I followed the instructions up until I started the truck and tried to fire up the A/C and the clutch still didn't engage, so then I assumed maybe the pressure switch might have pooped the bed, so I manually turned on the clutch and continued to fill the system until it went a tiny bit over 35 psi and let it run for a while, even with the RPMS up at 2000. The condenser seemed to get hot, but inside it didn't blow any noticble cold air.

I can't seem to make out everything on that diagram. Is it from this book?

http://www.ebay.com/itm/Repair-Manu..._DefaultDomain_15&hash=item1e79aa6fe6&vxp=mtr

Thanks for your help so far.
 
There is also the thermistor which decides if things are hot enough to warrant activating the compressor.
On my BJ74, this thing is in with the evaporator.

My evaporator had some crud in the fins and needed a good cleaning. I got some foaming cleaner from a HVAC supply store.

I also replaced the expansion valve just to take care of any possible problems.
 
On mine, the high pressure switch was toast, had to replace that. i also did a complete rebuild of the compressor due to the O ring leak and front seal leaking badly.
i used acsource.com for rebuild kit and supplies, it was back in 2010. drier was off an older corolla model. if nothting breaks you can do a rebuild with new parts/valve for arounf $250. Assuming your condenser and evap are fine. make sure to remove and flush them thoroughly with spirits.
the compressor model is 10PA15 i think, verify yours first.
 
Thanks guys.. I feel really dumb posting this, but I found the problem. Seems the previous owner used the A/C fuse somewhere else as the spot didn't have the 10amp fuse in it. Blows cold now even at idle.

All together I used maybe half a can of Red Tek to bring it from 29 Psi up to 36psi while the pump is running. I'll check it again after driving it for a week in this heat.

Thanks again for all your help, I love this site and the people on it!
 
I can't seem to make out everything on that diagram. Is it from this book?

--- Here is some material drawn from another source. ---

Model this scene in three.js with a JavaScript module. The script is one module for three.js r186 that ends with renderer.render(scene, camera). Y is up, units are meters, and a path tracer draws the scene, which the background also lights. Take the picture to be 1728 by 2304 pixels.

No, it's from the Toyota manual for our trucks. RM183E I think. Only place on the web I could find it was here: http://www.landcruiserparts.co.uk/t...&category_id=8&option=com_virtuemart&Itemid=7

Definitely buy it. It's worth the $10. Covers everything but the engine.

Also, I found the Toyota manuals for the 1990+ 2L,3L,5L and 2LT. I downloaded them, and now I can't find them online again. I'll have to find somewhere that will host them for me so you guys can use them too. Was great to use while I re-did the head last week. Much better than the 2LT/3L manual that only covers the early rocker cam version of the engine (the easy to find manual).